837. To Make Good Fermented Cider

837.    To Make Good Fermented Cider. To make good fermented cider that will keep a year or more without turning too sour to be used for anything but vinegar, is not a difficult matter. The first thing is to exclude all decayed fruit, but it should be quite ripe. Not a drop of water should be used in the process of manufacture. The sweeter the juice, the stronger the cider, and the better it will keep. Put the ban-el immediately in a cool cellar - the cooler the better. The fermentation may go on slowly or rapidly, practice differing in this respect. In the former case the liquid is treated in all respects like wine. The cask has a bung in which is fixed, air-tight, a tin tube bent at right angles, or a piece of india-rubber tube. The free end of the tube in either case dips into a vessel of water. This arrangement allows the gases liberated in fermentation to pass out, and the end of the tube being covered with water, air cannot pass in. The bubbling of the gas through the water shows how the fermentation is progressing. "When this has ceased, the cider is racked off into clean casks, which are to be full and bunged tightly. Much of the excellence of cider depends upon the temperature at which the fermentation is conducted; a point utterly overlooked by the manufacturers of this liquor. Instead of the apple juice, as soon as it is expressed from the fruit, being placed in a cool situation, where the temperature should not exceed 50° or 52° Fahr., it is frequently left exposed to the full heat of autumn. In this way much of the alcohol formed by the decomposition of the sugar is converted into vinegar, by the absorption of atmospheric oxygen, and thus the liquor acquires that peculiar and unwholesome acidity known as "hardness" or "roughness." When, on the contrary, the fermentation is conducted at a low temperature, nearly the whole of the sugar is converted into alcohol, and this remains in the liquor, instead of undergoing the process of acetification.

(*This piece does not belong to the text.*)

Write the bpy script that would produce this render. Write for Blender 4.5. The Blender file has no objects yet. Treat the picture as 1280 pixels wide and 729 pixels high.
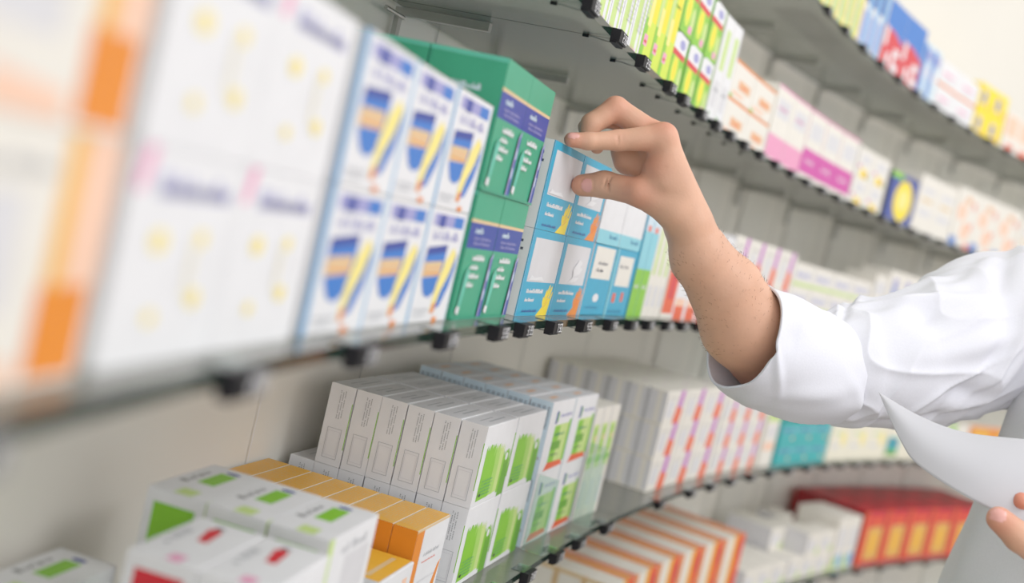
import bpy, bmesh, math, random
import numpy as np
from mathutils import Vector, Matrix
random.seed(7)
C = bpy.context.scene.collection
# ------------------------------------------------------------ camera geometry
FPX, PITCH, ROLL = 1474.8, -0.05713, 0.23048
CX, CY, RR, HM = 5.1112, -0.2895, 5.2846, -0.09358      # centre and radius of the curved shelving, height of the middle shelf
cp, sp, cr, sr = math.cos(PITCH), math.sin(PITCH), math.cos(ROLL), math.sin(ROLL)
FW = Vector((0, cp, sp)); R0 = Vector((1, 0, 0)); U0 = Vector((0, -sp, cp))
RT = cr*R0 + sr*U0; UP = -sr*R0 + cr*U0
def pt(x, y, d): return (RT*((x-640)/FPX) + UP*((364.5-y)/FPX) + FW)*d
cam = bpy.data.cameras.new('camera'); co = bpy.data.objects.new('camera', cam); C.objects.link(co)
cam.sensor_width = 36; cam.lens = FPX/1280*36; cam.clip_start = .02
co.matrix_world = Matrix((RT, UP, -FW)).transposed().to_4x4()
cam.dof.use_dof = True; cam.dof.focus_distance = 1.22; cam.dof.aperture_fstop = 2.5; cam.dof.aperture_blades = 0
bpy.context.scene.camera = co
def arc(s, d, z=0):
    ph = math.radians(165)-s/RR
    return Vector((CX+(RR+d)*math.cos(ph), CY+(RR+d)*math.sin(ph), z))
def arot(s): return math.radians(75)-s/RR
SH = {k: HM+.3*k for k in (-2, -1, 0, 1, 2)}
FLOOR = -1.42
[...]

838. To Make Fine Cider by Another Process

838.    To Make Fine Cider by Another Process. After obtaining the juice as already directed (see No. 836 (Rules for Making Good Pure Cider)), strain it through a coarse hair-sieve into open vats or close casks. "When the liquor has undergone the proper fermentation in these close vessels, which may be best effected in a temperature of from 40° to 55° Fahr., and which may be known by its appearing tolerably clear, and having a vinous sharpness upon the tongue, any further fermentation must be stopped by racking off the pure part into open vessels, exposed for a day or two in a cool situation. After this the liquor must again be put into casks and kept in a cool place during winter. The proper time for racking may always be known by the brightness of the liquor, the discharge of the fixed air, and the appearance of a thick crust formed of fragments of the reduced pulp. The liquor should always be racked off anew, as often as a hissing noise is heard, or as it extinguishes a lighted match held to the bung-hole. "When a favorable vinous fermentation has been obtained, nothing more is required than to fill up the vessels every two or three weeks, to supply the waste by fermentation. By the beginning of March the liquor will be bright and pure, and fit for final racking, which should be done in fair weather. "When the bottles are filled, they should be set by, uncorked, till morning, when the corks must be driven in tightly, secured by wire or twine and melted resin, or any similar substance.